** begin **

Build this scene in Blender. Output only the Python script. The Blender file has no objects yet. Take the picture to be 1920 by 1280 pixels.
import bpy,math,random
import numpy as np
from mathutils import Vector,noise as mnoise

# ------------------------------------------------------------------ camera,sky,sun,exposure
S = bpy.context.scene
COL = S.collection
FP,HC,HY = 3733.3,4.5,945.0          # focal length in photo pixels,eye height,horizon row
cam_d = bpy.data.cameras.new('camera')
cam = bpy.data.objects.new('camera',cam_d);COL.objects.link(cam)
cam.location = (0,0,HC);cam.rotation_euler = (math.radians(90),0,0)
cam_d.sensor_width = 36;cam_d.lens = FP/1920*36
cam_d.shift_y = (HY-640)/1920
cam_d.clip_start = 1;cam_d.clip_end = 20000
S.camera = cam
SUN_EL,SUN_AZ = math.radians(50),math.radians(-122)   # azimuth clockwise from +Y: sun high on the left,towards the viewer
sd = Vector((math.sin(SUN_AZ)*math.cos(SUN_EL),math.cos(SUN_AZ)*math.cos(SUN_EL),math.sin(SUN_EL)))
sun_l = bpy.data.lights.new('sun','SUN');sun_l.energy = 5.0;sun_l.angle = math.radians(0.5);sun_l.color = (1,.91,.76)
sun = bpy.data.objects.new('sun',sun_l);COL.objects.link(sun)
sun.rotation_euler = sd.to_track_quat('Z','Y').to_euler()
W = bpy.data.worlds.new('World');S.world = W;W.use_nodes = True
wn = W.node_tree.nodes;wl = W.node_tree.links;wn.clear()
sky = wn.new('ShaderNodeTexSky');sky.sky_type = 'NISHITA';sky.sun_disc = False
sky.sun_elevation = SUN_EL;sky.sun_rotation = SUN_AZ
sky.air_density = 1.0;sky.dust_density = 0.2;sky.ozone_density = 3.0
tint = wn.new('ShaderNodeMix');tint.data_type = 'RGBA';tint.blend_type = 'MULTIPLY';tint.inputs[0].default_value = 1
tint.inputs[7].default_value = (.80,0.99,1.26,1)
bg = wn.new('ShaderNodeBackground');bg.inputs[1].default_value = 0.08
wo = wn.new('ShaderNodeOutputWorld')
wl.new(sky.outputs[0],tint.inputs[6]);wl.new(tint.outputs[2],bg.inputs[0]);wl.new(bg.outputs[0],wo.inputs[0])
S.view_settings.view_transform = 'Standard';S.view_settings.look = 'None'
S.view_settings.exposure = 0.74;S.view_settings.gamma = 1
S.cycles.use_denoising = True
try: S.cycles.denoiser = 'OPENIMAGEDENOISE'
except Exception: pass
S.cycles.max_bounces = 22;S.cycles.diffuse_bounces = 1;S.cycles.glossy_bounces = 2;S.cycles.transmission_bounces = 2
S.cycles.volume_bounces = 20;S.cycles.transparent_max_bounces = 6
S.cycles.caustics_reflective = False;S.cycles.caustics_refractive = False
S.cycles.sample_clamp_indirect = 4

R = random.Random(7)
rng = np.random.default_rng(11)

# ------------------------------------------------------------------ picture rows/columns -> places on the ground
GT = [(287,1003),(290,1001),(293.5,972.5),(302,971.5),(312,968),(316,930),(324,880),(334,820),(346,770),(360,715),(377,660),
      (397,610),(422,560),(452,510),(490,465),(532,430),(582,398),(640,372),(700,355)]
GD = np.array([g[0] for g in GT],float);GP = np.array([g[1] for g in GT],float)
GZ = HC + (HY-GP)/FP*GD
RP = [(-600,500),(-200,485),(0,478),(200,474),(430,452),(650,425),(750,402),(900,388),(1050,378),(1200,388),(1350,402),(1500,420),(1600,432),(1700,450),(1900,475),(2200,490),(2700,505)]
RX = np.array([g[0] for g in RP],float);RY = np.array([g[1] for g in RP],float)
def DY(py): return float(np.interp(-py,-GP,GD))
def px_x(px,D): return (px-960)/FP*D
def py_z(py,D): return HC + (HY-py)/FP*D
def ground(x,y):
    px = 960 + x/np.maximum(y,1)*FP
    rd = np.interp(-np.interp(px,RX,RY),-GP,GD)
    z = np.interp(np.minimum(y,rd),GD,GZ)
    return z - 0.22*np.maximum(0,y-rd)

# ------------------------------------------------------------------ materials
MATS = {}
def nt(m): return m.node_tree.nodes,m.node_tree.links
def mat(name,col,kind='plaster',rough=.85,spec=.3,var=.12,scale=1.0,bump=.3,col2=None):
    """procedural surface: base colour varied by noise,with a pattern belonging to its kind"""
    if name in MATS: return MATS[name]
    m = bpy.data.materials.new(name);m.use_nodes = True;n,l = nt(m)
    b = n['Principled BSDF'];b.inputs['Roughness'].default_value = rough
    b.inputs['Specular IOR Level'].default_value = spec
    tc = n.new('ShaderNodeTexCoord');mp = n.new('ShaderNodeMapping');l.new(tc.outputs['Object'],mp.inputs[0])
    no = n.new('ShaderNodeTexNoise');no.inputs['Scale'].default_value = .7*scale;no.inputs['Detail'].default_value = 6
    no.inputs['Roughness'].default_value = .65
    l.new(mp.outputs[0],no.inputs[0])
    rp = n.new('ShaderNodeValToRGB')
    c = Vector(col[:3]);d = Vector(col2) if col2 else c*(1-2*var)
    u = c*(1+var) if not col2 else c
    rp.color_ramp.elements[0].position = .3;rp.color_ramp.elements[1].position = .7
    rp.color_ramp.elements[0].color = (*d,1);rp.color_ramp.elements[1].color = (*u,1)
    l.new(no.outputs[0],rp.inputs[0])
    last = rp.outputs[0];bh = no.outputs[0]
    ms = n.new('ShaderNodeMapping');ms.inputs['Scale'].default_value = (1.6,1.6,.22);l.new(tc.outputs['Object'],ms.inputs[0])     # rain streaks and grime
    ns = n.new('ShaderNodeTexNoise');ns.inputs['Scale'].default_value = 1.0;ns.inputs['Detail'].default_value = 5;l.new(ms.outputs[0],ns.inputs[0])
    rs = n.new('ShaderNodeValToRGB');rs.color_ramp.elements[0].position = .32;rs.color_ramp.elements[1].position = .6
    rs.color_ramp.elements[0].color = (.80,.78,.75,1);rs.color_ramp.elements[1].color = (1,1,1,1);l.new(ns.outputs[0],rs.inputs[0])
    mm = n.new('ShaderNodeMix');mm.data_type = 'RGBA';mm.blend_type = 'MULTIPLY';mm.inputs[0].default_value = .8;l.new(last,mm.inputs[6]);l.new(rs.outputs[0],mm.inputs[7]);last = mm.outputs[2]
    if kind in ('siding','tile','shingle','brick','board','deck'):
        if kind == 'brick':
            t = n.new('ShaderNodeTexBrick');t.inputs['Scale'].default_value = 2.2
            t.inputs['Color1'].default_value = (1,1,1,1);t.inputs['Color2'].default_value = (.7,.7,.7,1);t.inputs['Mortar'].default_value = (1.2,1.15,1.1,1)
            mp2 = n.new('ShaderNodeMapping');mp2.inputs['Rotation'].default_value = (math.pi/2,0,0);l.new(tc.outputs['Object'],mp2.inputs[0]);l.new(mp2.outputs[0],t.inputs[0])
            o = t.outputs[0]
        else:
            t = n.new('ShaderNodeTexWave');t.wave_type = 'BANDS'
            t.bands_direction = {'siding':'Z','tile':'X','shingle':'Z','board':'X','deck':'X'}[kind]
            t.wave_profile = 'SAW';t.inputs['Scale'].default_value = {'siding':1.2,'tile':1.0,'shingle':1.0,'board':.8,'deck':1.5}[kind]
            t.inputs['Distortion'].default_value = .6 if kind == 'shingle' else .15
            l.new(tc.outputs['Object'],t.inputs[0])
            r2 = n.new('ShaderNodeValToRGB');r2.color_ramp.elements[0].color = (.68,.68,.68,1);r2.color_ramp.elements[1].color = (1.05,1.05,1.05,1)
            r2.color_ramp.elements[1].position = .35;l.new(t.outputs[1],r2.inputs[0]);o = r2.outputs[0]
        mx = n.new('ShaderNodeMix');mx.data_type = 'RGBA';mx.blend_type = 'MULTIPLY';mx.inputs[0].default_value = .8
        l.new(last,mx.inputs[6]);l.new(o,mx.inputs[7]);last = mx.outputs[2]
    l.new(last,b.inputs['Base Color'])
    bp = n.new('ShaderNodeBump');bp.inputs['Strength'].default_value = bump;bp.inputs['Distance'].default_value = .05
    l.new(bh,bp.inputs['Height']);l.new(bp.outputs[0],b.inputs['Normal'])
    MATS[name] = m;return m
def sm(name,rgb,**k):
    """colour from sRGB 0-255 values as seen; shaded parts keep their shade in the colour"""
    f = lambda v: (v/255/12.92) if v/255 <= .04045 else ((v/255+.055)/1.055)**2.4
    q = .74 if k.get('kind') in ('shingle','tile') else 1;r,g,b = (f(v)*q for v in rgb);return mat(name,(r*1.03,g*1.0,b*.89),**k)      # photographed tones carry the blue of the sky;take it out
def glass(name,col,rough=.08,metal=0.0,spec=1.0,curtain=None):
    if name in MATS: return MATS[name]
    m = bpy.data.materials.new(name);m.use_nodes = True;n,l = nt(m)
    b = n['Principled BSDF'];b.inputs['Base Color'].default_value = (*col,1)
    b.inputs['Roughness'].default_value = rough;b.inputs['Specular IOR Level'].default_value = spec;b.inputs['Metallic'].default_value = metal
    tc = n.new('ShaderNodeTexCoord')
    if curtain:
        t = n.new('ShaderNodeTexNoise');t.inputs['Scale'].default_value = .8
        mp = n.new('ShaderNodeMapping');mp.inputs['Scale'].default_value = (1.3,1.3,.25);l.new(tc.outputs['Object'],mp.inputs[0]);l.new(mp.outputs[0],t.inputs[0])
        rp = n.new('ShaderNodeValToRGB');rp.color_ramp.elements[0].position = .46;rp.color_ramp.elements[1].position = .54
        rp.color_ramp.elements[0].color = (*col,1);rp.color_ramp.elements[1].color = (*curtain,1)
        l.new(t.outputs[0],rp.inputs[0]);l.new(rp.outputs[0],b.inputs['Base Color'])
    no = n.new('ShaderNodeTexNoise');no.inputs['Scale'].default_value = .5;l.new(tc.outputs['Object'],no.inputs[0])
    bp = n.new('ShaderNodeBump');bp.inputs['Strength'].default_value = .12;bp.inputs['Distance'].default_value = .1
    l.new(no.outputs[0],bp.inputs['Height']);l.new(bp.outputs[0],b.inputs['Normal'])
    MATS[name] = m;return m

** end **

Requirement — Look at the material above and copy, word for word, its lines from the first through the one containing "from mathutils import Vector,noise as mnoise".

Answer to this exercise —
Build this scene in Blender. Output only the Python script. The Blender file has no objects yet. Take the picture to be 1920 by 1280 pixels.
import bpy,math,random
import numpy as np
from mathutils import Vector,noise as mnoise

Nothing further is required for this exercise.